Labour recognises that, while new investment and innovative ideas will stimulate economic activity, change is at the margin: most people will continue to engage in the industries they are in, in the regions they now live in. Labour believes that there is a role for a smart and active government to protect existing industries, to facilitate their evolution in response to new opportunities and to maximise their potential contribution to exporting, to production, and to employment.

Labour will develop and extend the industry and economic development programmes that have been initiated during this term of office.

Labour will:

- Evaluate Industry NZ’s programmes, and increase funding for the most effective.

- Involve diverse stakeholders in taskforces to identify ways of unleashing the potential of industries that might otherwise have limited development options (extending the model now working on the future for the forest sector).

- Further develop a specific entrepreneurial support strategy, including improved mentoring at firm level, the promotion of enterprise across society and a review of loan and grant policies.

- Advance existing and incipient industry clusters towards global presence and success.

- Improve the international connectedness of talented people in New Zealand through exchanges and missions under the World Class New Zealanders programme.

- Support the town and city centre movement and its promotion of regional economic development

- Celebrate tenacity by creating awards for New Zealanders who, having failed in business, subsequently succeed.

EQUITY AND ENVIRONMENTAL SUSTAINABILITY

Labour believes that for truly sustainable economic growth there needs to be public confidence that the products of growth are fairly distributed.

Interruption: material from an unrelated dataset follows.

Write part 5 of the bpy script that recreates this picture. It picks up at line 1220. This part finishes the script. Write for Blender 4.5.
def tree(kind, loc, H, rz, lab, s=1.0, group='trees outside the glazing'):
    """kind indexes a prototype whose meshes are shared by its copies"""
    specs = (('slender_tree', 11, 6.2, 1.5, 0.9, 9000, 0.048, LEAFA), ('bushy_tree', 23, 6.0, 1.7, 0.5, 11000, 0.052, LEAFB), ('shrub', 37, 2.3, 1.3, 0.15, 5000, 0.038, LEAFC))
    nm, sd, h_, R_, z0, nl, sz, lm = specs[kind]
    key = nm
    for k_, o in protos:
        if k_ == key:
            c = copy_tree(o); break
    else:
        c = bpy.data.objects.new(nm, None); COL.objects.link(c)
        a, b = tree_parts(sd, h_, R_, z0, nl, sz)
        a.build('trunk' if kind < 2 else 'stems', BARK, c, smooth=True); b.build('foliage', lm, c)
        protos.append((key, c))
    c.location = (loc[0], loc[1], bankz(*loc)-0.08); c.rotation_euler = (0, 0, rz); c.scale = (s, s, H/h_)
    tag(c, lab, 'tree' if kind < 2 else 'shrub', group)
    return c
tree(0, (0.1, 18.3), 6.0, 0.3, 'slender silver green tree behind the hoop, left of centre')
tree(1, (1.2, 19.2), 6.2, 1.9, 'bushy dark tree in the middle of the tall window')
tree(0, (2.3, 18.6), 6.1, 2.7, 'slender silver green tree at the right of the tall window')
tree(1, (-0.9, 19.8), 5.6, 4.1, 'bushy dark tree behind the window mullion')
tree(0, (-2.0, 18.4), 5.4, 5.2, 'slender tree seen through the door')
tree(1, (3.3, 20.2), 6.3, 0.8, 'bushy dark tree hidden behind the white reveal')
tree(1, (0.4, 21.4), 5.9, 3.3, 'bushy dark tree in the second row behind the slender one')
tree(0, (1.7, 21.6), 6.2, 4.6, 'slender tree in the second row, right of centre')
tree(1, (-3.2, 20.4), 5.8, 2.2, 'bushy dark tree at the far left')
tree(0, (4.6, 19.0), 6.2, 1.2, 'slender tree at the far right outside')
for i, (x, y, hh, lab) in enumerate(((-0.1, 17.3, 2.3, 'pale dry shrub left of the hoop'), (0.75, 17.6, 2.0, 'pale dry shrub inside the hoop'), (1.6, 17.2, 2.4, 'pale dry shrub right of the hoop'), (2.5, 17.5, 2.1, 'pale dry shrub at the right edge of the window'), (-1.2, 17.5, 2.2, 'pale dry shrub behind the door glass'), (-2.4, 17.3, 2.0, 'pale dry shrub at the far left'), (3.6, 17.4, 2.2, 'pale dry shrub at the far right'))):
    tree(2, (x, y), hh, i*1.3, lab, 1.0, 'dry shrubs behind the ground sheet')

A number of initiatives have improved fairness in economic life: an improved industrial relations framework (the Employment Relations Act, changes to ACC, an increase in the minimum wage and extension of the adult rate to 18 and 19 year olds, and occupational health and safety legislation), a more progressive tax structure, improved security for those in retirement, a more secure funding path for health, fees stabilisation and an improved student loan scheme, housing reform.

Equally, economic activity cannot be sustainable unless it is within the capacity of the natural environment to support it.

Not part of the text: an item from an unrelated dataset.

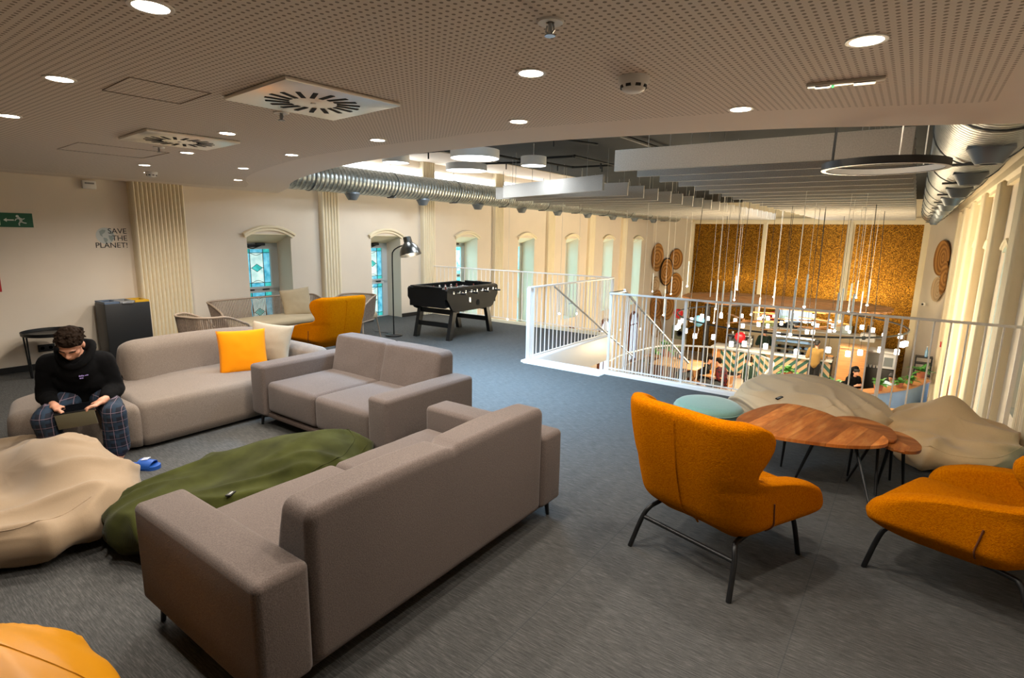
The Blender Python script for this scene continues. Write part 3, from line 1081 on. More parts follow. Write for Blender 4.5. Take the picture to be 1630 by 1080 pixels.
def make_wing_chair(label):
    t = thing('wing_chair', label, 'armchair', (0, 0, 0), 0, 'orange wing chairs')
    m = MB()
    NZ, NU = 56, 72
    ZB, ZT = .22, .925
    th = .05
    def mid(u, v):
        z = ZB + (ZT - ZB) * v
        U = half_extent(z)
        s = (2 * u - 1) * U
        # arms sink a little towards their tips
        zz = z - .05 * sstep(.55, 1, abs(s)) * sstep(.3, .5, z) * sstep(.62, .5, z)
        zz += .012 * (1 - (abs(s) / .5) ** 2) * sstep(.8, .95, z) if abs(s) < .5 else 0
        p, n = shell_point(s, zz)
        # lower shell tucks in under the seat
        tuck = sstep(.36, .22, z)
        p -= n * .10 * tuck
        p.x *= 1 - .06 * tuck
        return p, n
    def surf(sg):
        def f(u, v):
            p, n = mid(u, v)
            e = min(u, 1 - u, v * .8 + .0, (1 - v) * .8) / .055
            e = min(1, e)
            k = math.sqrt(max(0, 1 - (1 - e) ** 2))
            arm = 1 + .3 * sstep(.60, .50, p.z) * sstep(.45, .8, abs(2 * u - 1) * half_extent(ZB + (ZT - ZB) * v))
            return p + n * sg * th * k * arm + V((0, 0, .012 * sg * 0))
        return f
    m.grid(surf(1), NU, NZ); m.grid(surf(-1), NU, NZ)
    bmesh.ops.remove_doubles(m.b, verts=m.b.verts[:], dist=1e-4)
    shell = m.build('shell', BOUCLE, t, angle=180, mods=[('SMOOTH', dict(factor=.5, iterations=4))])
    # piped seam down the back and along each flank
    m = MB()
    pts = []
    for i in range(26):
        p, n = mid(.5, .02 + .90 * i / 25)
        e = min(1, min(.02 + .90 * i / 25, 1) * .8 / .055)
        pts.append(p + n * (th + .001))
    m.tube(pts, .006, 6)
    m.build('back_seam', BOUCLE, shell)
    for sg in (-1, 1):
        m = MB()
        pts = []
        for i in range(12):
            v = .12 + .24 * i / 11
            z = ZB + (ZT - ZB) * v
            s = sg * (.43 + .03 * i / 11)
            u = .5 + s / half_extent(z) / 2
            p, n = mid(u, v)
            pts.append(p + n * (th + .003))
        m.tube(pts, .004, 6)
        m.build('side_seam', plain('seam_thread', '5a2c06', .9), shell)
    m = MB()
    def fs(p):
        q = V(p)
        q.x *= 1 + .10 * q.y
        return q
    m.rbox((0, .10, .335), (.50, .60, .17), .07, (0, .01, .03), 8, 4, fs)
    m.build('seat', BOUCLE, t, angle=180)
    # sled frame of black tube: a side rail with two splayed legs on each side and two cross bars
    for sg in (-1, 1):
        m = MB()
        x = sg * .25
        m.tube(spline([(sg * .31, -.335, 0), (sg * .285, -.27, .17), (sg * .262, -.235, .235), (x, -.17, .252), (x, .22, .275), (sg * .262, .285, .268), (sg * .285, .33, .22), (sg * .31, .375, .02), (sg * .31, .377, 0)], 6), .0135, 10)
        m.build('leg_frame', BLACK, t)
    for y, z in ((-.262, .175), (.23, .268)):
        m = MB(); m.tube([(-.283, y, z), (.283, y, z)], .0125, 10); m.build('stretcher', BLACK, t)
    return t
wc = make_wing_chair('orange boucle wing chair seen from behind, its wooden leaf table in front of it')
wc.location = (-.735, 3.0, 0); wc.rotation_euler.z = -.28
c = copy_tree(wc); c['label'] = 'orange boucle wing chair seen side-on, nearest the hall wall with its back out of frame'
c.location = (.45, 3.51, 0); c.rotation_euler.z = 1.19
c = copy_tree(wc); c['label'] = 'orange boucle wing chair behind the sofas facing the wicker sofa'
c.location = (-6.35, 4.55, 0); c.rotation_euler.z = 1.48

# ------------------------------------------------------------------ leaf tables
def leafwood(name, ang, chevron):
    # solid planks; ang = plank direction in the table's own frame, mirrored across the centre seam for a chevron
    t = NT(name)
    s = t.sep(t.coord())
    yy = t.math('ABSOLUTE', s[1]) if chevron else s[1]
    c_, s_ = math.cos(ang), math.sin(ang)
    along = t.math('ADD', t.math('MULTIPLY', s[0], c_), t.math('MULTIPLY', yy, s_))
    q = t.math('ADD', t.math('MULTIPLY', s[0], -s_), t.math('MULTIPLY', yy, c_))
    idx = t.math('FLOOR', t.math('DIVIDE', t.math('ADD', q, 5.03), .105))
    if chevron: idx = t.math('ADD', idx, t.math('MULTIPLY', t.math('GREATER_THAN', s[1], 0), 17.3))
    rnd = t.n('ShaderNodeTexWhiteNoise', noise_dimensions='1D')
    t.l(idx, rnd.inputs['W'])
    cmb = t.n('ShaderNodeCombineXYZ')
    t.l(t.math('MULTIPLY', along, 3), cmb.inputs[0]); t.l(t.math('MULTIPLY', q, 14), cmb.inputs[1]); t.l(t.math('MULTIPLY', idx, 3.1), cmb.inputs[2])
    n = t.noise(cmb.outputs[0], 1.5, 5, .6)
    a = t.ramp(n, [(.25, lin('9c5420')), (.5, lin('cc7a36')), (.78, lin('eaa862'))])
    b = t.ramp(rnd.outputs['Value'], [(.1, (.5, .43, .37)), (.9, (1.12, 1.1, 1.02))])
    x = t.n('ShaderNodeMix', data_type='RGBA', blend_type='MULTIPLY')
    x.inputs[0].default_value = 1
    t.l(a, x.inputs[6]); t.l(b, x.inputs[7])
    gap = t.math('LESS_THAN', t.math('FRACT', t.math('DIVIDE', t.math('ADD', q, 5.03), .105)), .022)
    t.col(t.mix(t.math('MULTIPLY', gap, .5), x.outputs[2], lin('5a2c12')))
    t.set(.45, 0, .3)
    return t.m
LEAF = leafwood('acacia_planks', 1.88, False)
LEAFC = leafwood('acacia_chevron', .75, True)
def leaf_table(label, outline, z, legs, ax, mat):
    # outline and legs in world XY; ax = direction of the centre seam
    c = sum((V((x, y, 0)) for x, y in outline), V()) / len(outline)
    t = thing('leaf_table', label, 'coffee table', (c.x, c.y, 0), ax, 'leaf shaped coffee tables')
    R = Matrix.Rotation(-ax, 3, 'Z')
    P = [R @ (V((x, y, 0)) - c) for x, y in outline]
    P = P + P[:1]
    S = spline([P[-2]] + P + [P[1]], 8)[8:-8]
    poly = [(p.x, p.y) for p in S[:-1]]
    m = MB(); m.prism(poly, z - .022, z)
    es = [e for e in m.b.edges if abs(e.verts[0].co.z - e.verts[1].co.z) < 1e-6]
    bmesh.ops.bevel(m.b, geom=es, offset=.007, segments=3, affect='EDGES')
    m.build('top', mat, t, angle=30)
    for (x0, y0), (x1, y1) in legs:
        a = R @ (V((x0, y0, 0)) - c); b = R @ (V((x1, y1, 0)) - c)
        m = MB(); m.tube([(a.x, a.y, z - .022), (b.x, b.y, 0)], [.013, .008], 8)
        m.lathe([(.026, z - .027), (.026, z - .022)], 12, (a.x, a.y, 0))
        m.build('leg', BLACK, t)
    return t
leaf_table('large leaf shaped wooden coffee table in front of the wing chair seen from behind',
           [(-.93, 4.28), (-.83, 4.68), (-.68, 4.88), (-.46, 4.83), (-.30, 4.70), (-.06, 4.52), (.01, 4.36), (-.04, 4.22), (-.22, 4.08), (-.45, 4.00), (-.68, 3.97), (-.88, 4.06)], .43,
           [((-.63, 4.52), (-.649, 4.555)), ((-.40, 4.14), (-.52, 4.3)), ((-.18, 4.3), (-.014, 4.02))], -.5, LEAF)
leaf_table('mid-sized leaf shaped wooden coffee table tucked behind the large one',
           [(-.42, 4.66), (-.30, 4.88), (-.16, 4.93), (.0, 4.80), (.055, 4.6), (.03, 4.47), (-.1, 4.45), (-.28, 4.5)], .404,
           [((-.2, 4.7), (-.208, 4.684)), ((-.06, 4.62), (-.206, 4.575)), ((-.05, 4.58), (-.017, 4.417))], -.6, LEAFC)
leaf_table('small round-ended wooden coffee table, lowest of the nested leaf tables',
           [(-.05, 4.78), (.05, 4.82), (.15, 4.72), (.20, 4.55), (.17, 4.42), (.06, 4.38), (-.06, 4.5), (-.1, 4.66)], .378,
           [((.03, 4.72), (.054, 4.794)), ((.1, 4.55), (.137, 4.68)), ((.02, 4.5), (-.02, 4.62))], -.9, LEAFC)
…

Labour’s environmental policies, and policies for industrial, social and economic equity are detailed elsewhere, and are an integral part of our approach to economic management.

Labour will:

- Continue to develop analysis and measurement that recognises the wider aspects of sustainable development.

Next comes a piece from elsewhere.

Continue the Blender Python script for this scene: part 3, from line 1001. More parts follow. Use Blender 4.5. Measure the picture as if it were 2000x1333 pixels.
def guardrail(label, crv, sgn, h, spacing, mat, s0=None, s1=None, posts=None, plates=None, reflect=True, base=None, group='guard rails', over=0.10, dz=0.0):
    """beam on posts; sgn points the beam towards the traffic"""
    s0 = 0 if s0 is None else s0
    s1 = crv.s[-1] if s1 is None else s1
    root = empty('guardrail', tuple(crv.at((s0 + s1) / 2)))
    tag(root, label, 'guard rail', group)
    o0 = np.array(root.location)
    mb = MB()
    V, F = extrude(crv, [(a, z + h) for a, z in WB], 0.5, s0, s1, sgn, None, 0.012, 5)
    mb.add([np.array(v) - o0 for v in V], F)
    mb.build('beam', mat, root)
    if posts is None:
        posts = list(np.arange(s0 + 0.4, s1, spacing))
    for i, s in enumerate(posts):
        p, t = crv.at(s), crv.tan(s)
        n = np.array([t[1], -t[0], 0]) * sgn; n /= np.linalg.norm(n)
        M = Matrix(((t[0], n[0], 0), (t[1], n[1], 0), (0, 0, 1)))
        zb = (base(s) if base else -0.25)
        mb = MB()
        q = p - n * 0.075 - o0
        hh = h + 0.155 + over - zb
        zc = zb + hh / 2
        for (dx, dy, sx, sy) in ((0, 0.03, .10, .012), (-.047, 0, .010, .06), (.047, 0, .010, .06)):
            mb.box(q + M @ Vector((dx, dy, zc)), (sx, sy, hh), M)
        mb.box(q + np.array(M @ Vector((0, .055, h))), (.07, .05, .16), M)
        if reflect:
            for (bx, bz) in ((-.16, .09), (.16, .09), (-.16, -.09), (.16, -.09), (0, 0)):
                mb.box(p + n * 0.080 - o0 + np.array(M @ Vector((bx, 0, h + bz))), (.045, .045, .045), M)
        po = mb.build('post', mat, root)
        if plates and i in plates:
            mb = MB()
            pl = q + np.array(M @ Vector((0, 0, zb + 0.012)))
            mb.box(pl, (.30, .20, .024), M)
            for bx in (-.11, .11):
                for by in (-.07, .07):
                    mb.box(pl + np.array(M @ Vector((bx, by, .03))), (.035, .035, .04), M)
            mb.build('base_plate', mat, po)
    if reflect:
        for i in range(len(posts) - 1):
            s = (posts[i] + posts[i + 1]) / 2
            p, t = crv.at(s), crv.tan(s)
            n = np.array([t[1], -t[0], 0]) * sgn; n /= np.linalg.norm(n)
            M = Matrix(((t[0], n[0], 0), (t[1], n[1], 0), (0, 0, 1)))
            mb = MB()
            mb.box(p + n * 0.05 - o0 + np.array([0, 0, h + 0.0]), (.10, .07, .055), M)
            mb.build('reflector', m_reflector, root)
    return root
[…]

COMMERCE, COMMUNICATIONS AND INFORMATION TECHNOLOGY

The Labour led government has introduced a comprehensive programme of reform across the business-related portfolios. These reforms are aimed at creating an environment in which business can prosper and, in doing so, lift New Zealand back into the top half of the OECD.

There has been a focus on improving competition law, tightening securities markets regulation, reducing compliance costs – particularly for small and medium-sized businesses, introducing a telecommunications regulatory regime, engaging in a high-profile campaign to champion the uptake of e-commerce and committing ourselves to a major upgrade of our telecommunications infrastructure to allow the delivery of broadband internet to regional New Zealand.

The Labour led government has:

- Amended the Commerce Act to bring our anti-competitive barrier test in line with Australia’s.

- Introduced a Takeovers Code to ensure that all investors get treated equally during takeovers.

- Introduced a Securities Markets and Institutions Bill, to improve rules for detection, disclosure and enforcement.

- Initiated a fundamental review of insider trading laws.

- Passed the Telecommunications Act, which introduces a new regulatory regime and telecommunications commissioner, to resolve issues such as interconnection and number portability.

- Concluded a successful 3G spectrum auction to allow for the roll-out of high bandwidth mobile networks.

- Introduced the Electronic Transactions Bill to put paper-based and electronic transactions on an equal legal footing.

- Introduced anti-hacking legislation to make computer hacking a crime.

- Held a successful E-commerce Summit and followed this up with the development of an e-commerce strategy and eight regional e-commerce events attended by more than 1,600 people.

- Established an E-Commerce Action Team.

- Established an Information and Communication Technology Taskforce.

- Allocated tens of millions of dollars in Budget 2002 for the roll-out of regional broadband focused on schools and communities.

Priorities for the next term In our next term Labour will closely monitor the measures we put in place in our first term as well as embarking on significant new reforms aimed at creating an environment in which New Zealand business can thrive.

Labour will:

- Monitor the new Commerce Act regime.

- Review the Takeovers Code to see if any changes are required.

- Pass the Securities Markets and Institutions Bill.

- Complete the review of insider trading including definitions and issues of criminality.

- Monitor regulatory issues relating to the insurance and financial advice industries.

- Embark on the post 2005 tariff review.

- Introduce Phase 2 of the Compliance Costs Reduction Programme, including a tax simplification programme.

- Monitor the new telecommunications regime.

- Respond to the local loop unbundling review.

- Oversee the roll-out of broadband to regional schools and communities.

- Continue to promote the E-commerce Strategy and the work of the E-Commerce Action Team.

- Implement, where appropriate, the Information and Communication Technologies Taskforce’s recommendations.

- Ensure that New Zealand keeps abreast of overseas developments in international best practice in accounting.